On the margin front, fiscal first-quarter gross profit margin is expected to decline 25-50 basis points year over year. This outlook excludes a non-recurring gain recorded in the first quarter of fiscal 2026, which positively impacted last year’s gross margin by approximately $5 million, or 36 basis points. The anticipated year-over-year decline is primarily due to lower IMU, driven by higher tariff costs.
Selling, general and administrative expenses are expected to grow several percentage points faster than sales in the fiscal first quarter. The increase is primarily related to the timing of marketing investments at Nuuly and Anthropologie, along with increased technology investments. Management noted that the gap between SG&A growth and sales growth will likely be more pronounced in the first half of the year compared with the second half.

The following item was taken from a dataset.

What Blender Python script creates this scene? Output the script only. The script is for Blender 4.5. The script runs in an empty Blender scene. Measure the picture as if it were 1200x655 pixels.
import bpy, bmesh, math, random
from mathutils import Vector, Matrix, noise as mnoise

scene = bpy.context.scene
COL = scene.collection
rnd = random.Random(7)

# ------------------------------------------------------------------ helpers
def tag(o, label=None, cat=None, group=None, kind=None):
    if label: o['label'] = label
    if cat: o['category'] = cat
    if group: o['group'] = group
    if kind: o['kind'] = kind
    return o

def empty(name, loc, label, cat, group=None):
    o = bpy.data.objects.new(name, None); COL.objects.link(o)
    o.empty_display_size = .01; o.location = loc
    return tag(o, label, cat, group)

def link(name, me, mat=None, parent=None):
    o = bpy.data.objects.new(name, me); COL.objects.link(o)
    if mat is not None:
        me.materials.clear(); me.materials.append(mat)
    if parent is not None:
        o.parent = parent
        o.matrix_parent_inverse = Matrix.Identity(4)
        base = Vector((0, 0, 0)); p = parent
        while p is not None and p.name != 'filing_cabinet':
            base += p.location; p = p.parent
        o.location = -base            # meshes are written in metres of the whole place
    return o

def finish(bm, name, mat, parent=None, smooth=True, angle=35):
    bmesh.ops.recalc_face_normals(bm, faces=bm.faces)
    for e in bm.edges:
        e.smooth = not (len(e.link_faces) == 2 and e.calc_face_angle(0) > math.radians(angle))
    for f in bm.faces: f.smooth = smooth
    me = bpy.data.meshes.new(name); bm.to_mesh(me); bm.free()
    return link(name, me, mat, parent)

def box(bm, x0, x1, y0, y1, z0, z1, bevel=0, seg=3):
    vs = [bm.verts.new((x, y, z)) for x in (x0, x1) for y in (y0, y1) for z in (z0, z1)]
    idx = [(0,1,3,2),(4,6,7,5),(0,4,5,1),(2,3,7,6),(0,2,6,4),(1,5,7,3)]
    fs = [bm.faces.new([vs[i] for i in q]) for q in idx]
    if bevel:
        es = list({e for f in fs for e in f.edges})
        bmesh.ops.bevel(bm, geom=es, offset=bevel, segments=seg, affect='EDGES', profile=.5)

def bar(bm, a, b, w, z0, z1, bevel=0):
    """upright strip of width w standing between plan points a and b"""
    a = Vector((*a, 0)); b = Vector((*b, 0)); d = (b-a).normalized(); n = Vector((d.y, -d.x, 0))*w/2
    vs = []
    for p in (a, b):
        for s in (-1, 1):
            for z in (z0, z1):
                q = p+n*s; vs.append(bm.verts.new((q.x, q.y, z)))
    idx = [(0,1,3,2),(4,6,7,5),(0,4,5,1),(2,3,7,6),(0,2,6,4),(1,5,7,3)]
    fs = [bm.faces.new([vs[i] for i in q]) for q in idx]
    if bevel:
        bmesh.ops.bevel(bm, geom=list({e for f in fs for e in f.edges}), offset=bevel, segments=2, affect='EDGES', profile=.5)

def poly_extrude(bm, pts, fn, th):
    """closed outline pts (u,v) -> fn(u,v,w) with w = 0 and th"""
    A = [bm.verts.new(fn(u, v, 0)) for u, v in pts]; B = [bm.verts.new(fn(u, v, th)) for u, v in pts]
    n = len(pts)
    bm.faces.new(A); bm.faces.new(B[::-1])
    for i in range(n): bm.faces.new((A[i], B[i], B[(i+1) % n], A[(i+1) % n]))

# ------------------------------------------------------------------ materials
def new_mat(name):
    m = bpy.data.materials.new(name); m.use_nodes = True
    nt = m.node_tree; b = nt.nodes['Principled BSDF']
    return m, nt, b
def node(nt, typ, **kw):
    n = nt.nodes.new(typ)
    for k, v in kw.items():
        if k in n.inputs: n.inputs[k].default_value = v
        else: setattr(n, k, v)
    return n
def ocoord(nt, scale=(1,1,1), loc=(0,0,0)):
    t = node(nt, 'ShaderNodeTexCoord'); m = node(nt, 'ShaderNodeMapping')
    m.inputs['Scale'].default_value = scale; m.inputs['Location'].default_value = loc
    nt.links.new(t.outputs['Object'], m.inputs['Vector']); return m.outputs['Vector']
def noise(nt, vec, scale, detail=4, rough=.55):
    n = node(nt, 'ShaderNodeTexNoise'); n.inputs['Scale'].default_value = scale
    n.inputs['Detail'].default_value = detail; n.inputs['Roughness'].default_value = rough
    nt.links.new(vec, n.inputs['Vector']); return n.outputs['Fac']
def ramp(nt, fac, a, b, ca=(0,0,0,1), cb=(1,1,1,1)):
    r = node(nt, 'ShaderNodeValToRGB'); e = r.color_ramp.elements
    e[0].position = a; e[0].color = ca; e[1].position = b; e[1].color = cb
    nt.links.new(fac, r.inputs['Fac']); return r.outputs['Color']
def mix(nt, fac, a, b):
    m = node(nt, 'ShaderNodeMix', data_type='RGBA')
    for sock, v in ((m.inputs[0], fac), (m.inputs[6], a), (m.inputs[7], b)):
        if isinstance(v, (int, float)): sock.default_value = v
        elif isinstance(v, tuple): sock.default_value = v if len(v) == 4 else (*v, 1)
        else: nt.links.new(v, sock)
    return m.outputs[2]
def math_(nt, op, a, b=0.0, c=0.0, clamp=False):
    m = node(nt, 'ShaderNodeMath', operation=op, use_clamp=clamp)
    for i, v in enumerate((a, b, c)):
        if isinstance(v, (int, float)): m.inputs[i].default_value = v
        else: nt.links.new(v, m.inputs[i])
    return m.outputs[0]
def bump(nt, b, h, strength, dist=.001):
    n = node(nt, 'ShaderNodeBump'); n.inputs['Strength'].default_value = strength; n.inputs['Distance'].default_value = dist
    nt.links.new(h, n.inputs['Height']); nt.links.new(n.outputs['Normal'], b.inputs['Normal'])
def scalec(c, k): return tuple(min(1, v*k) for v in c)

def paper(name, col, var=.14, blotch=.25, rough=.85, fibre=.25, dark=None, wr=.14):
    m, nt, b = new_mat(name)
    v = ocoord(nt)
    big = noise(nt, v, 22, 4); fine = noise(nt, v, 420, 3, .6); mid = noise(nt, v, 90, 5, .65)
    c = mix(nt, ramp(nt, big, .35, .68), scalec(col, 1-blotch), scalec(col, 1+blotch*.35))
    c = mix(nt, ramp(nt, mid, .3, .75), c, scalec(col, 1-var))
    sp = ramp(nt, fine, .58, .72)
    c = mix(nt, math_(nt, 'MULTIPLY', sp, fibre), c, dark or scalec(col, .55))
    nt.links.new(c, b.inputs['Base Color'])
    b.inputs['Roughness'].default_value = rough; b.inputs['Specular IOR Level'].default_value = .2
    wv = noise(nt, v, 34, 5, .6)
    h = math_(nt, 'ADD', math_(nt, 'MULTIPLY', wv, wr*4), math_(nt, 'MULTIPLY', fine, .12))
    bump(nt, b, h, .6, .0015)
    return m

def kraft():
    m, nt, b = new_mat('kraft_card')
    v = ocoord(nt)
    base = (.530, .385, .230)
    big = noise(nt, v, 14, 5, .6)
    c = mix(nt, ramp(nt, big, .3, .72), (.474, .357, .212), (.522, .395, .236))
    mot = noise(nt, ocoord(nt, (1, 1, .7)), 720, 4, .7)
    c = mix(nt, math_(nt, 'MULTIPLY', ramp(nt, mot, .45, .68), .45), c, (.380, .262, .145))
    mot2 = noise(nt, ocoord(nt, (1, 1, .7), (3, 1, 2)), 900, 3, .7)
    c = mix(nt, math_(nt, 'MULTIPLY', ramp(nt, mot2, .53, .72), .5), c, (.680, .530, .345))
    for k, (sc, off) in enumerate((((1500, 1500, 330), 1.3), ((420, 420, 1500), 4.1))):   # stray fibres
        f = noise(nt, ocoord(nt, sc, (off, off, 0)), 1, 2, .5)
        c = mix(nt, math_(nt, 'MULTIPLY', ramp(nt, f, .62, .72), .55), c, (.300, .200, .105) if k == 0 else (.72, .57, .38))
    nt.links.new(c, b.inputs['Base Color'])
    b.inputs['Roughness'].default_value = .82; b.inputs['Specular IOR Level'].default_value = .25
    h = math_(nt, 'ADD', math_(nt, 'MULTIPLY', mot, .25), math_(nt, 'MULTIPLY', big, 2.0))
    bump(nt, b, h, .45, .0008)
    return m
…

For fiscal 2027, Urban Outfitters expects high-single-digit total company sales growth. This outlook is driven by projected mid-single-digit comparable sales growth in the Retail segment, mid-double-digit revenue growth in the Subscription segment and mid-single-digit revenue growth in the Wholesale segment.
The gross margin for fiscal 2027 is expected to expand 25 basis points from the prior year, with the second half reflecting a benefit to IMU. This outlook reflects the tariffs in place prior to the Supreme Court ruling overturning the IEEPA tariffs this past Friday.
SG&A expenses are expected to grow faster than sales for the full year. The increase in SG&A dollars is primarily related to strategic technology investments to support Nuuly’s continued expansion and to accelerate the internal product lifecycle through the implementation of Agentic AI tools. These investments are expected to drive long-term benefits, including improved speed to market, enhanced decision-making closer to customer demand, higher sales and lower markdowns.
Inventory is expected to increase at the same rate as sales or slower in fiscal 2027. Capital expenditure for fiscal 2027 is planned at $385 million. Approximately 40% of spending will be allocated toward retail store expansion and support, 40% toward logistics investments to expand capacity and automation in both the Subscription and Retail segments, and the remaining 20% will be spent on technology investments and home office expansion.
Shares of this company have lost 15.6% in the past three months against the industry’s 12.9% growth.
We have highlighted three better-ranked stocks, namely, Deckers Outdoor Corporation DECK, American Eagle Outfitters Inc. AEO and Boot Barn Holdings, Inc. BOOT.
Deckers is a leading designer, producer and brand manager of innovative, niche footwear and accessories. It flaunts a Zacks Rank #1 (Strong Buy) at present. You can see the complete list of today’s Zacks #1 Rank stocks here.
The Zacks Consensus Estimate for Deckers’ current fiscal-year earnings and sales indicates growth of 8.5% and 8.9%, respectively, from the year-ago actuals. DECK delivered a trailing four-quarter average earnings surprise of 36.9%.
American Eagle is a specialty retailer of casual apparel, accessories and footwear. It currently sports a Zacks Rank of 1.
The Zacks Consensus Estimate for AEO’s current fiscal-year earnings and sales implies a decline of 20.7% and growth of 2.6%, respectively, from the year-ago actuals. American Eagle delivered a trailing four-quarter average earnings surprise of 35.1%.
Boot Barn operates as a lifestyle retail chain devoted to western and work-related footwear, apparel and accessories. It currently has a Zacks Rank of 2 (Buy).
The Zacks Consensus Estimate for Boot Barn’s fiscal 2026 earnings and sales implies growth of 26% and 17.6%, respectively, from the year-ago actuals. BOOT delivered a trailing four-quarter average earnings surprise of 4.9%.